9.4.12

Nomadology: The War Machine - Gilles Deleuze and Félix Guattari (Semiotext(e), Usa, 1986)



In this daring essay inspired by Nietzsche, Gilles Deleuze and Felix Guattari redefine the relation between the state and its war machine. Far from being a part of the state, warriors (the army) are nomads who always come from the outside and keep threatening the authority of the state. In the same vein, nomadic science keeps infiltrating royal science, undermining its axioms and principles. Nomadology is a speedy, pocket-sized treatise that refuses to be pinned down. Theorizing a dynamic relationship between sedentary power and “schizophrenic lines of flight,” this volume is meant to be read in transit, smuggled into urban nightclubs, offices, and subways.
Deleuze and Guattari propose a creative and resistant ethics of becoming-imperceptible, strategizing a continuous invention of weapons on the run. An anarchic bricolage of ideas uprooted from anthropology, aesthetics, history, and military strategy, Nomadology carries out Deleuze’s desire to “leave philosophy, but to leave it as a philosopher.”

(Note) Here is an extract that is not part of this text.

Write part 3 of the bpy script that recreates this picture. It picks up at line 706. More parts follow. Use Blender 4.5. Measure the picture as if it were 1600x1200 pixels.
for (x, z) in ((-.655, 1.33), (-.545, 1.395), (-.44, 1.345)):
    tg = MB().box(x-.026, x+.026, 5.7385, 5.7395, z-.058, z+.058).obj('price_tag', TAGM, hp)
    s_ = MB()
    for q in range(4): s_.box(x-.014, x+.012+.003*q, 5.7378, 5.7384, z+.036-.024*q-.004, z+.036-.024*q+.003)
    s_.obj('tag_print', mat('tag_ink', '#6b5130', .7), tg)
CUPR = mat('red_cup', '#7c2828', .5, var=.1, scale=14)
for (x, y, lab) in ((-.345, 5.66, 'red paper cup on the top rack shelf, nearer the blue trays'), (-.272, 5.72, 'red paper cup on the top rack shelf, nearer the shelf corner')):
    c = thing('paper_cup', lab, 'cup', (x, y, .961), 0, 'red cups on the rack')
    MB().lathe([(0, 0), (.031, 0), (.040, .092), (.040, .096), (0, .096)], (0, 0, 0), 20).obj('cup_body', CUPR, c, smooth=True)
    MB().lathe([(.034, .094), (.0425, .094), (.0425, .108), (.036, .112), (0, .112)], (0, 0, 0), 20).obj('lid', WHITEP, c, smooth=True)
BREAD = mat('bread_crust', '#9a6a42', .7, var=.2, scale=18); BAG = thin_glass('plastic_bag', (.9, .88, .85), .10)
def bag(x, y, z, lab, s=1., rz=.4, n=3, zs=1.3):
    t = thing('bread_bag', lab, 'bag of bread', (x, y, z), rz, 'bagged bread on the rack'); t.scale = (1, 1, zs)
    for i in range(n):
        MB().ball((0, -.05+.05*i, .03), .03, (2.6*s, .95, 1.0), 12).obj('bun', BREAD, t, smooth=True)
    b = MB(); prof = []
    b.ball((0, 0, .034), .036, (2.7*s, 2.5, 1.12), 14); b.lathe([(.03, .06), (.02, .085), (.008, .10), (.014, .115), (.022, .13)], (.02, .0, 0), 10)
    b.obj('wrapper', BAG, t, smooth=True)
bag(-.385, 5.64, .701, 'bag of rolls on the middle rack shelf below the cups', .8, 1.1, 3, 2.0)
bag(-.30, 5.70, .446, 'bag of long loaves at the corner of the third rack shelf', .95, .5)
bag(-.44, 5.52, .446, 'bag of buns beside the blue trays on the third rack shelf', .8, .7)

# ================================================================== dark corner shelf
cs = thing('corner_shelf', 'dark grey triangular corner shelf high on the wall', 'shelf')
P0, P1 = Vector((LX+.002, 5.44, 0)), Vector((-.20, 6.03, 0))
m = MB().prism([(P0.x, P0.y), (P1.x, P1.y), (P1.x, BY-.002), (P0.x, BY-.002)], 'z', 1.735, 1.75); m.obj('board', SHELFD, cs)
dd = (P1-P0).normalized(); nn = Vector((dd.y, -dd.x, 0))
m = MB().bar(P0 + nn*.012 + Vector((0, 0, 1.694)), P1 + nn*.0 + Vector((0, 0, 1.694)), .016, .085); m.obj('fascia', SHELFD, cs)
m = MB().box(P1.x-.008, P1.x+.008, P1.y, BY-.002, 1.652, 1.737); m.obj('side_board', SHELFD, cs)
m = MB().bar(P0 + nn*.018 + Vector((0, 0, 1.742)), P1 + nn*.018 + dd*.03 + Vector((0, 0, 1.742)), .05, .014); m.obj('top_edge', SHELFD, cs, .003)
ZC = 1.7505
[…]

Gilles Deleuze (1925-1995) was Professor of Philosophy at the University of Paris VIII, Vincennes/Saint Denis. He published 25 books, including five in collaboration with Félix Guattari.
Félix Guattari (1930-1992), post-’68 French psychoanalyst and philosopher, is the author of Anti-Oedipus (with Gilles Deleuze), and a number of books published by Semiotext(e), including The Anti-Oedipus Papers, and Molecular Revolution in Brazil (with Suely Rolnik).